**TASK BRIEF**
From the first line of the data down to and including the line with "MB().box((-1.43, -.66, roofz(-1.4)", copy everything exactly, leaving out pictures.

**SUPPLIED INFORMATION**

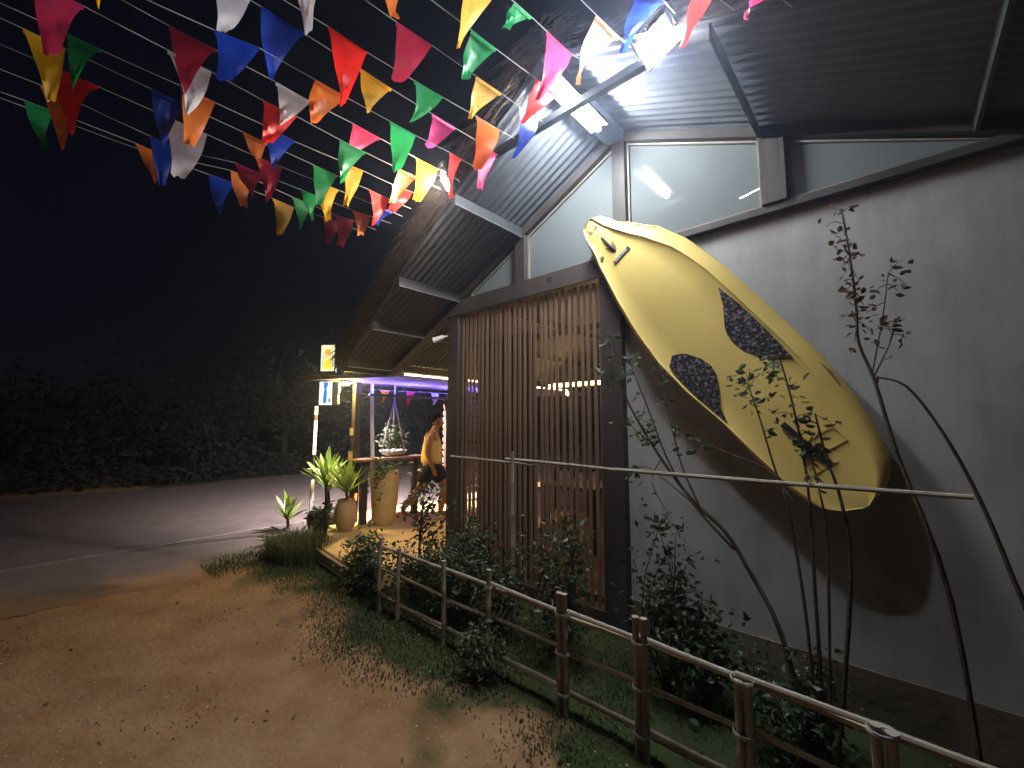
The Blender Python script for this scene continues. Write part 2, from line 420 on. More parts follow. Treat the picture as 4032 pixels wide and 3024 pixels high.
# eave board on the terrace side
MB().box((-1.43, -.66, roofz(-1.4) - .065), (-1.385, 5.5, roofz(-1.4) - .005)).build('eave_board', 'timber', roof)

# ------------------------------------------------------------------ lamps of the gable
tl = thing('tube_light', (2.18, -.67, 4.05), 'lit white fluorescent tube under the ridge of the gable', 'lamp')
MB().tube([(2.18, -.965, 4.005), (2.18, -.375, 4.005)], .024, 14).build('tube', 'tube', tl, smooth=True)
MB().prism([(2.105, 4.012), (2.15, 4.034), (2.21, 4.034), (2.255, 4.012), (2.255, 4.018), (2.212, 4.052), (2.148, 4.052), (2.105, 4.018)], -1.0, -.34).build('batten_housing', 'white', tl, bevel=.004)
for y in (-.985, -.355): MB().box((2.163, y - .014, 3.992), (2.197, y + .014, 4.03)).build('end_cap', 'white', tl)
def floodlight(name, c, nrm, up, w, h, label, em, bolt):
    c = Vector(c); n = Vector(nrm).normalized(); u = Vector(up); r = u.cross(n).normalized(); u = n.cross(r).normalized()
    t = thing(name, bolt, label, 'floodlight')
    MB().obox(c - n * .025, (w + .03, h + .03, .04), axes=(r, u, n)).build('housing', 'steel', t, bevel=.006)
    MB().obox(c + n * .0005, (w, h, .006), axes=(r, u, n)).build('lens', em, t)
    for i in range(6):
        MB().obox(c - n * .058 + r * ((i - 2.5) * w / 6), (.006, h * .9, .03), axes=(r, u, n)).build('fin', 'steel', t)
    b = MB()
    for s in (-1, 1): b.beam(c + r * s * (w / 2 + .024) - n * .02, c + r * s * (w / 2 + .024) + u * (h / 2 + .05) - n * .04, .012, .02, up=n)
    b.beam(c - r * (w / 2 + .03) + u * (h / 2 + .052) - n * .04, c + r * (w / 2 + .03) + u * (h / 2 + .052) - n * .04, .02, .006)
    b.beam(c + u * (h / 2 + .05) - n * .04, bolt, .014, .014)
    b.build('bracket', 'steel', t)
    return t
floodlight('floodlight', (2.93, -1.0, 3.80), (.06, -.80, -.55), (-.30, -.15, 1), .18, .14, 'blazing white floodlight at the right end of the steel tie bar', 'flood', (2.84, -.87, 3.87))
floodlight('floodlight', (1.25, -1.17, 3.58), (-.55, -.68, -.50), (-.1, -.1, 1), .13, .10, 'smaller lit floodlight under the left verge behind a red pennant', 'flood2', (1.22, -.99, 3.66))
# small white spot lamp on the corner post
t = thing('spot_lamp', (-.08, -.06, 2.66), 'small unlit white spot lamp on the corner post of the slat screen', 'lamp')
MB().tube([(-.10, -.09, 2.67), (-.16, -.13, 2.645), (-.205, -.16, 2.63)], [.022, .03, .038], 12).build('lamp_shade', 'white', t, smooth=True)
MB().tube([(-.079, -.046, 2.68), (-.10, -.09, 2.67)], .008, 8).build('arm', 'white', t)

# ------------------------------------------------------------------ yellow kayak board on the wall
kt = thing('kayak_board', (3.62, -.15, 1.17), 'yellow plastic paddle board with two dark foam pads hung aslant on the plaster wall', 'paddle board')
KT = Vector((2.0, 0, 3.33)); KA = Vector((.6, 0, -.8)); KV = Vector((.8, 0, .6))
def kp(u, v, y): return KT + KA * u + KV * v + Vector((0, y * .60 - .064 + .012 * u, 0))
def interp(tab, u):
    for (a, p), (b, q) in zip(tab, tab[1:]):
        if a <= u <= b:
            t = (u - a) / (b - a); t = t * t * (3 - 2 * t) * .35 + t * .65; return p + (q - p) * t
    return tab[-1][1] if u > tab[-1][0] else tab[0][1]
# half widths: deck edge left/right, outer hull left/right
DL = [(.0, -.09), (.08, -.12), (.2, -.135), (.4, -.19), (.7, -.25), (1.0, -.295), (1.3, -.315), (1.6, -.295), (1.9, -.245), (2.2, -.215), (2.45, -.185), (2.58, -.15), (2.66, -.08), (2.70, .03)]
DR = [(.0, .035), (.08, .05), (.2, .09), (.35, .15), (.5, .22), (.7, .29), (.95, .335), (1.3, .345), (1.84, .345), (2.2, .305), (2.45, .26), (2.58, .21), (2.66, .14), (2.70, .06)]
OL = [(.0, -.125), (.08, -.155), (.2, -.185), (.4, -.23), (.7, -.295), (1.0, -.335), (1.3, -.345), (1.6, -.32), (1.9, -.265), (2.2, -.245), (2.45, -.215), (2.58, -.175), (2.66, -.10), (2.70, .02)]
OR = [(.0, .10), (.06, .128), (.12, .14), (.3, .25), (.46, .335), (.72, .405), (1.05, .435), (1.6, .44), (1.9, .435), (2.14, .41), (2.35, .37), (2.53, .31), (2.62, .25), (2.67, .17), (2.70, .07)]
us = [-.044, -.040, -.032, -.022, -.01, 0, .03, .06, .1, .15, .2, .27, .35, .45, .55, .7, .85, 1, 1.15, 1.3, 1.45, 1.6, 1.75, 1.9, 2.05, 2.2, 2.35, 2.45, 2.53, 2.6, 2.64, 2.67, 2.69, 2.70]
m = MB(); ring = 0
for u in us:
    q = 1.0 if u >= 0 else max(.1, math.sqrt(max(0, 1 - (u / .0445) ** 2)))
    uu = max(u, 0)
    dl, dr, ol, orr = [interp(t_, uu) * q for t_ in (DL, DR, OL, OR)]
    rock = -.035 * (1 - min(1, uu / .8)) ** 2 - .03 * max(0, (uu - 2.2) / .5) ** 2      # nose and tail lift
    # dished deck: rim proud, centre lower
    wm = (dl + dr) / 2; rim = max(0., min(1., (2.45 - uu) / .5))
    pr = [(ol * .55, -.012), (ol * .88, -.035), (ol, -.085), (lerp(ol, dl, .45), -.150), (lerp(ol, dl, .92), -.176 - .014 * rim), (dl + .014 * q, -.172 + .012 * rim), (lerp(dl, wm, .45), -.172), (wm, -.176), (lerp(wm, dr, .55), -.172),
          (dr - .014 * q, -.172 + .014 * rim), (lerp(dr, orr, .06), -.176 - .016 * rim), (lerp(dr, orr, .55), -.150), (lerp(dr, orr, .9), -.11), (orr, -.075), (orr * .88, -.03), (orr * .55, -.012)]
    for v_, y_ in pr:
        m.v.append(tuple(kp(u, v_, (y_ + rock) if y_ < -.1 else y_ + rock * .5)))
    ring = len(pr)
for i in range(len(us) - 1):
    for j in range(ring):
        a = i * ring + j; b = i * ring + (j + 1) % ring; m.f.append((a, b, b + ring, a + ring))
m.f.append(tuple(range(ring))); m.f.append(tuple(range((len(us) - 1) * ring, len(us) * ring)))
hull = m.build('hull', 'kayak', kt, smooth=True)
hull.data.set_sharp_from_angle(angle=R(60))
# moulded grooves on the right gunwale near the nose
def strip(pts, w, y, th=.004):
    q = MB()
    for (u0, v0), (u1, v1) in zip(pts, pts[1:]):
        q.beam(kp(u0, v0, y), kp(u1, v1, y), w, th, up=(0, -1, 0))
    return q
for u0 in (.13, .24, .35):
    m = MB(); q = []
    for k in range(4):
        u = u0 + k * .035; f = .15 + .27 * k; rk = -.035 * (1 - min(1, u / .8)) ** 2
        q.append(kp(u, lerp(interp(DR, u), interp(OR, u), f), lerp(-.178, -.108, f ** 1.5) + rk))
    m.tube(q, .004, 6); m.build('groove', 'kayak', kt, smooth=True)
# foam pads
def pad(poly, y=-.1805):
    cu = sum(p[0] for p in poly) / len(poly); cv = sum(p[1] for p in poly) / len(poly)
    n = len(poly); q = MB()
    q.v = [tuple(kp(u, v, y)) for u, v in poly] + [tuple(kp(u, v, y + .012)) for u, v in poly]
    q.f = [tuple(range(n)), tuple(range(n, 2 * n))] + [(i, (i + 1) % n, n + (i + 1) % n, n + i) for i in range(n)]
    return q
pad([(1.18, .315), (1.25, .28), (1.31, .25), (1.37, .205), (1.42, .17), (1.475, .147), (1.53, .14), (1.62, .15), (1.71, .19), (1.78, .25), (1.83, .322), (1.70, .328), (1.56, .331), (1.37, .33)]).build('foam_pad', 'pad', kt)
pad([(1.33, -.215), (1.36, -.16), (1.39, -.13), (1.48, -.08), (1.57, -.06), (1.64, -.075), (1.72, -.12), (1.79, -.17), (1.83, -.2), (1.93, -.228), (1.80, -.252), (1.69, -.27), (1.5, -.285), (1.38, -.28)]).build('foam_pad', 'pad', kt)
# nose handle in a recess, drain plug, name plate with its lettering
rc = MB(); cc = kp(.255, -.015, -.1865)
for k in range(2):
    pass
pts = [kp(.255 + .105 * math.cos(a), -.015 + .042 * math.sin(a), -.190) for a in [i * math.pi / 10 for i in range(20)]]
rc.v = [tuple(p) for p in pts] + [tuple(p + Vector((0, .02, 0))) for p in pts]
rc.f = [tuple(range(20)), tuple(range(20, 40))] + [(i, (i + 1) % 20, 20 + (i + 1) % 20, 20 + i) for i in range(20)]
rc.build('handle_recess', 'kayakworn', kt)
MB().tube([kp(.165, -.02, -.192), (kp(.20, -.016, -.212)), kp(.31, -.012, -.212), kp(.345, -.01, -.192)], .011, 8).build('handle', 'rubber', kt, smooth=True)
MB().tube([kp(.30, -.128, -.165), kp(.30, -.128, -.19)], [.02, .017], 10).build('plug', 'kayakworn', kt)
MB().obox(kp(.425, 0, -.188), (.030, .165, .006), axes=(KA, KV, (0, 1, 0))).build('name_plate', 'steel', kt)
tx = bpy.data.curves.new('lettering', 'FONT'); tx.body = 'LIFETIME'; tx.size = .0285; tx.align_x = 'CENTER'; tx.align_y = 'CENTER'; tx.space_character = 1.15
to = bpy.data.objects.new('lettering', tx); SC.collection.objects.link(to); tx.materials.append(M['white'])
lm = bpy.data.meshes.new_from_object(to); bpy.data.objects.remove(to); to = bpy.data.objects.new('lettering', lm); SC.collection.objects.link(to)
to.parent = kt; WL[to] = WL[kt]
mm = Matrix((KV, -KA, Vector((0, -1, 0)))).transposed().to_4x4(); mm.translation = kp(.425, 0, -.196) - WL[kt]
to.matrix_local = mm
# worn nose, tail foot straps, moulded recess lines
MB().obox(kp(.035, -.03, -.195), (.07, .09, .012), axes=(KA, KV, (0, 1, 0))).build('scuff', 'kayakworn', kt, bevel=.004)
strip([(2.12, .02), (2.26, .035), (2.43, .06)], .034, -.190, .014).build('strap', 'rubber', kt)
strip([(2.33, -.03), (2.33, .10)], .03, -.196, .012).build('strap', 'rubber', kt)
MB().obox(kp(2.30, .04, -.202), (.05, .04, .016), axes=(KA, KV, (0, 1, 0))).build('buckle', 'black', kt)
strip([(2.27, .02), (2.27, .21), (2.37, .21), (2.37, .02)], .006, -.182, .004).build('moulded_line', 'kayak', kt)
strip([(2.44, -.03), (2.44, .1)], .006, -.186, .004).build('moulded_line', 'kayak', kt)
strip([(1.94, .385), (2.03, .392), (2.12, .37)], .03, -.118, .02).build('side_handle', 'kayakworn', kt)
for v_ in (-.05, .12):
    MB().beam(kp(.75, v_ * 2, -.02), kp(.75, v_ * 2, .03), .03, .03).build('wall_bracket', 'steel', kt)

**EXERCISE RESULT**
The Blender Python script for this scene continues. Write part 2, from line 420 on. More parts follow. Treat the picture as 4032 pixels wide and 3024 pixels high.
# eave board on the terrace side
MB().box((-1.43, -.66, roofz(-1.4) - .065), (-1.385, 5.5, roofz(-1.4) - .005)).build('eave_board', 'timber', roof)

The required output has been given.